15 October 2013 13:49

A North West Consortium, of which Lancaster University is a member, has been awarded £14 million by the Arts and Humanities Research Council (AHRC) to train a new generation of skilled researchers.

The NWC, led by the University of Manchester, brings together Lancaster, Keele, Liverpool, Salford and Manchester Metropolitan universities and the Royal Northern College of Music, awarding around 200 PhD studentships over a five year period.

It is one of eleven new Doctoral Training Partnerships (DTPs) and seven Centres for Doctoral Training (CDTs) to deliver postgraduate supervision, training and skills development from 2014, announced by the AHRC today (Tuesday 15 October).

The DTPs offer postgraduate studentships and training across the full range of the AHRC’s disciplines, largely through consortia of Higher Education institutions (HEIs).

As part of the scheme, the AHRC is also funding placement opportunities and additional skills training, working alongside partner organisations including museums, galleries, cultural organisations and businesses.

It will nurture the development of broader skills such as partnership working, language skills and the development of students’ skills and experience in working outside academia, for example, through industry and international placements

There will also be joint supervision of students, sharing of resources from across the consortia, further activities such as student events, conferences and the fostering of peer support networks.

Chief Executive of the AHRC Professor Rick Rylance said: “This is an important step forward in delivering the best possible training and support for postgraduate students in the arts and humanities, and in developing a collaborative approach which pools expertise and expands horizons for postgraduate researchers.

“We are delighted at how the sector - and partners beyond the sector - have responded and we look forward to working closely with them to support the next generation.”

Dean of Graduate Studies at Lancaster University Professor Geraint Johnes said: “The award of the AHRC BGP2 to Lancaster and its partner institutions in the North West is fantastic news for the Arts and Humanities here.

“The scholarships awarded will provide generous support so that students can study to doctoral level at Lancaster, while also taking advantage of the high quality specialised training that is available in their subject areas right across the North West.

“It represents a tremendous boost for arts and humanities right across the region, but within Lancaster and its immediate environs in particular.”
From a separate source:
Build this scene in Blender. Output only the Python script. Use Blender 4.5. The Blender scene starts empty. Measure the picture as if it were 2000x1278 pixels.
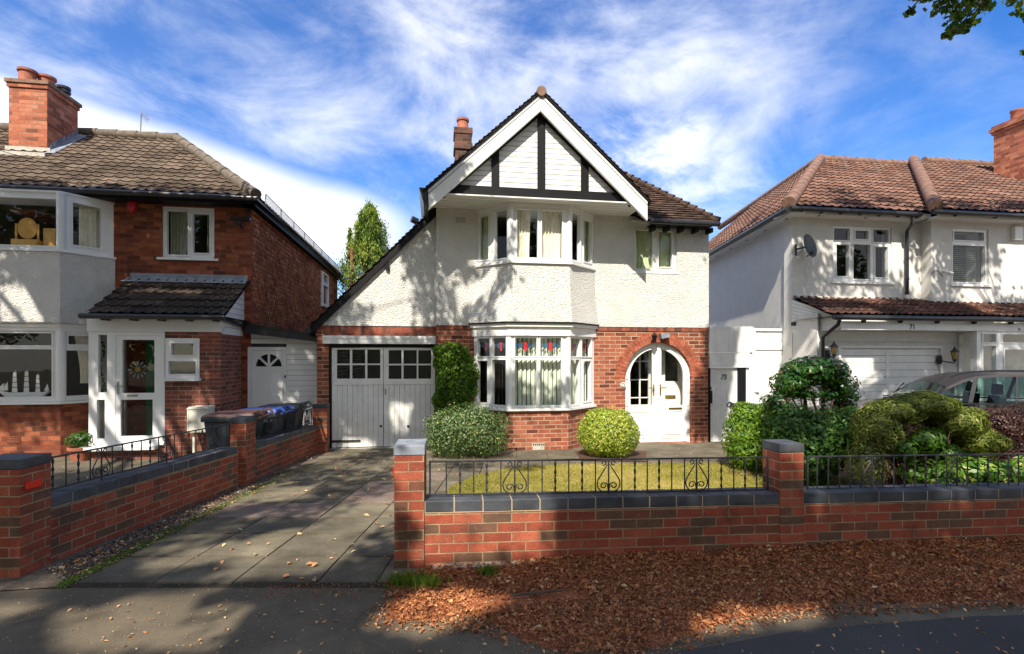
import bpy, bmesh, math, random
import numpy as np
from mathutils import Vector, Matrix
random.seed(7); rng = np.random.default_rng(11)
S = bpy.context.scene; COL = S.collection
R = math.radians
# ---------------------------------------------------------------- camera, sky, sun
CZ = 1.615; FPX = 1000.0; HY = 700.0          # eye height, focal length and horizon row (in photo pixels)
cam = bpy.data.objects.new('camera', bpy.data.cameras.new('camera')); COL.objects.link(cam)
cam.location = (0, 0, CZ); cam.rotation_euler = (R(90), 0, 0)
cam.data.sensor_width = 36; cam.data.lens = 18; cam.data.shift_y = 61/2000
cam.data.clip_start = .05; cam.data.clip_end = 2000
S.camera = cam
SUN_EL = R(47); SUN_H = Vector((.23, 1, 0)).normalized()      # horizontal travel of the light
SUND = Vector((SUN_H.x*math.cos(SUN_EL), SUN_H.y*math.cos(SUN_EL), -math.sin(SUN_EL)))   # travel direction
sl = bpy.data.lights.new('sun', 'SUN'); sl.energy = 4.5; sl.angle = R(.55); sl.color = (1, .91, .77)
so = bpy.data.objects.new('sun', sl); COL.objects.link(so)
so.rotation_euler = SUND.to_track_quat('-Z', 'Y').to_euler()
S.view_settings.view_transform = 'Standard'; S.view_settings.look = 'None'
S.view_settings.exposure = 0.82; S.view_settings.gamma = 1
W = bpy.data.worlds.new('World'); S.world = W; W.use_nodes = True

class NT:
    def __init__(s, tree): s.t = tree; s.n = tree.nodes; s.l = tree.links
    def add(s, kind, **kw):
        n = s.n.new(kind)
        for k, v in kw.items():
            if k.startswith('i_'):
                key = k[2:]; key = int(key) if key.isdigit() else key.replace('_', ' ')
                s.put(n.inputs[key], v)
            else: setattr(n, k, v)
        return n
    def put(s, inp, v):
        if isinstance(v, bpy.types.NodeSocket): s.l.new(v, inp)
        elif isinstance(v, bpy.types.Node): s.l.new(v.outputs[0], inp)
        else: inp.default_value = v
    def math(s, op, a, b=0.0, c=0.0, clamp=False):
        n = s.n.new('ShaderNodeMath'); n.operation = op; n.use_clamp = clamp
        for i, v in enumerate((a, b, c)): s.put(n.inputs[i], v)
        return n.outputs[0]
    def ramp(s, fac, stops, interp='LINEAR'):
        n = s.n.new('ShaderNodeValToRGB'); s.put(n.inputs[0], fac); e = n.color_ramp; e.interpolation = interp
        while len(e.elements) > 1: e.elements.remove(e.elements[-1])
        e.elements[0].position = stops[0][0]; e.elements[0].color = c4(stops[0][1])
        for p, c in stops[1:]:
            q = e.elements.new(p); q.color = c4(c)
        return n.outputs[0]
    def mix(s, fac, a, b, mode='MIX'):
        n = s.n.new('ShaderNodeMix'); n.data_type = 'RGBA'; n.blend_type = mode; n.clamp_factor = True
        s.put(n.inputs[0], fac)
        for i, v in ((6, a), (7, b)):
            if isinstance(v, (tuple, list)): v = c4(v)
            s.put(n.inputs[i], v)
        return n.outputs[2]
    def noise(s, vec, scale, detail=4, rough=.55, dist=0.0):
        n = s.n.new('ShaderNodeTexNoise'); s.put(n.inputs['Vector'], vec)
        n.inputs['Scale'].default_value = scale; n.inputs['Detail'].default_value = detail
        n.inputs['Roughness'].default_value = rough; n.inputs['Distortion'].default_value = dist
        return n.outputs[0]
    def maprange(s, v, a, b, c=0.0, d=1.0):
        n = s.n.new('ShaderNodeMapRange'); s.put(n.inputs[0], v)
        for i, q in enumerate((a, b, c, d)): n.inputs[i+1].default_value = q
        n.interpolation_type = 'SMOOTHSTEP'
        return n.outputs[0]
def c4(c):
    if isinstance(c, (int, float)): return (c, c, c, 1)
    return tuple(c) if len(c) == 4 else (*c, 1)

# sky: Nishita daylight with wisps of cirrus and one long bank of white cloud low on the left
w = NT(W.node_tree); w.n.clear()
sky = w.add('ShaderNodeTexSky', sky_type='NISHITA', sun_disc=False, sun_elevation=SUN_EL,
            sun_rotation=math.atan2(-SUN_H.x, -SUN_H.y), altitude=50, air_density=1.0, dust_density=.3, ozone_density=3.5)
sat = w.add('ShaderNodeHueSaturation', i_Saturation=1.36, i_Value=.84, i_Hue=.512); w.put(sat.inputs['Color'], sky.outputs[0])
geo = w.add('ShaderNodeTexCoord'); sep = w.add('ShaderNodeSeparateXYZ'); w.put(sep.inputs[0], geo.outputs['Generated'])
yy = w.math('MAXIMUM', sep.outputs[1], .05)
zz = w.math('MAXIMUM', w.math('ADD', sep.outputs[2], .42), .05)
cx = w.math('DIVIDE', sep.outputs[0], zz); cy = w.math('DIVIDE', sep.outputs[1], zz)
cv = w.add('ShaderNodeCombineXYZ', i_X=cx, i_Y=cy, i_Z=0.0)
mp = w.add('ShaderNodeMapping'); w.put(mp.inputs[0], geo.outputs['Generated']); mp.inputs['Rotation'].default_value = (0, R(-32), 0); mp.inputs['Scale'].default_value = (1.15, 1, 2.3)
n1 = w.noise(mp.outputs[0], 2.5, 12, .60, .7)
mp2 = w.add('ShaderNodeMapping'); w.put(mp2.inputs[0], geo.outputs['Generated']); mp2.inputs['Rotation'].default_value = (0, R(38), 0); mp2.inputs['Scale'].default_value = (1.2, 1, 1.9); mp2.inputs['Location'].default_value = (3.1, .4, 0)
n2 = w.noise(mp2.outputs[0], 4.2, 12, .64, .5)
big = w.noise(geo.outputs['Generated'], 1.9, 3, .5, .2)
wisp = w.math('ADD', w.math('MULTIPLY', n1, .6), w.math('MULTIPLY', n2, .4))
wisp = w.math('ADD', wisp, w.math('MULTIPLY', w.math('SUBTRACT', big, .5), .55))
wisp = w.maprange(wisp, .43, .80, .05, .85)
# the long bank: a band in the azimuth-elevation direction of the sky, soft above, firmer below
az = w.math('DIVIDE', sep.outputs[0], yy); el = w.math('DIVIDE', sep.outputs[2], yy)
wob = w.math('MULTIPLY', w.math('SUBTRACT', w.noise(mp.outputs[0], .9, 6, .6), .5), .10)
# centre line el = .34 - .30*(az+.6)
dl = w.math('ADD', w.math('SUBTRACT', el, w.math('SUBTRACT', .355, w.math('MULTIPLY', w.math('ADD', az, .55), .34))), wob)
up = w.maprange(dl, .015, .085, 1, 0); lo = w.maprange(dl, -.13, -.07, 0, 1)
span = w.math('MULTIPLY', w.maprange(az, -1.3, -1.0, .7, 1), w.maprange(az, -.3, -.12, 1, 0))
bank = w.math('MULTIPLY', w.math('MULTIPLY', up, lo), span)
bank = w.math('MULTIPLY', bank, w.math('MULTIPLY', w.maprange(sep.outputs[1], 0, .1, 0, 1), .95))
# a brighter wash of cloud right of the gable
d2 = w.math('ADD', w.math('POWER', w.math('DIVIDE', w.math('SUBTRACT', az, .30), .16), 2.0), w.math('POWER', w.math('DIVIDE', w.math('SUBTRACT', el, .36), .11), 2.0))
wash = w.math('MULTIPLY', w.maprange(w.math('ADD', d2, w.math('MULTIPLY', w.math('SUBTRACT', n1, .5), 5.0)), -.6, 2.6, 1, 0), w.maprange(n2, .34, .60, .1, .95))
wash = w.math('MULTIPLY', wash, w.maprange(sep.outputs[1], 0, .1, 0, 1))
# the deeper blue gap top right
cl = w.math('MAXIMUM', w.math('MAXIMUM', wisp, bank), wash)
cl = w.math('MULTIPLY', cl, w.maprange(w.math('ADD', az, w.math('MULTIPLY', el, .3)), .5, .95, 1, .35))
haz = w.maprange(sep.outputs[2], -.02, .30, .25, 0)
cl = w.math('MAXIMUM', cl, haz)
# broken bright cloud added behind the viewpoint, out of view, as fill light
rear_fill = w.math('MULTIPLY', w.maprange(sep.outputs[1], -.35, .05, 1, 0), w.maprange(w.noise(geo.outputs['Generated'], 2.2, 6, .6), .38, .55, .35, 1))
cl = w.math('MAXIMUM', cl, w.math('MULTIPLY', rear_fill, .9))
shade = w.maprange(n1, .3, .7, .86, 1.0)
cc = w.mix(shade, (3.7, 4.2, 5.4), (5.2, 5.25, 5.4))
skyc = w.mix(cl, sat.outputs[0], cc)
bg = w.add('ShaderNodeBackground', i_Strength=.148); w.put(bg.inputs[0], skyc)
wo = w.add('ShaderNodeOutputWorld'); w.put(wo.inputs[0], bg.outputs[0])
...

Professor Maja Zehfuss, Associate Dean (Postgraduate Research) for The Faculty of Humanities, at The University of Manchester, said: “We are delighted to lead one of the AHRC’s Doctoral Training Partnerships. Training the next generation of researchers is one of the most important things we do and, at Manchester, we are proud of the research environment and training opportunities we offer to our doctoral researchers. Through the NWC we can do even more. One of the great things about mentoring and training new researchers is that we get to support bright people to do things we might not have thought of ourselves. I’m excited to build and develop the NWC because it helps us do more of that.”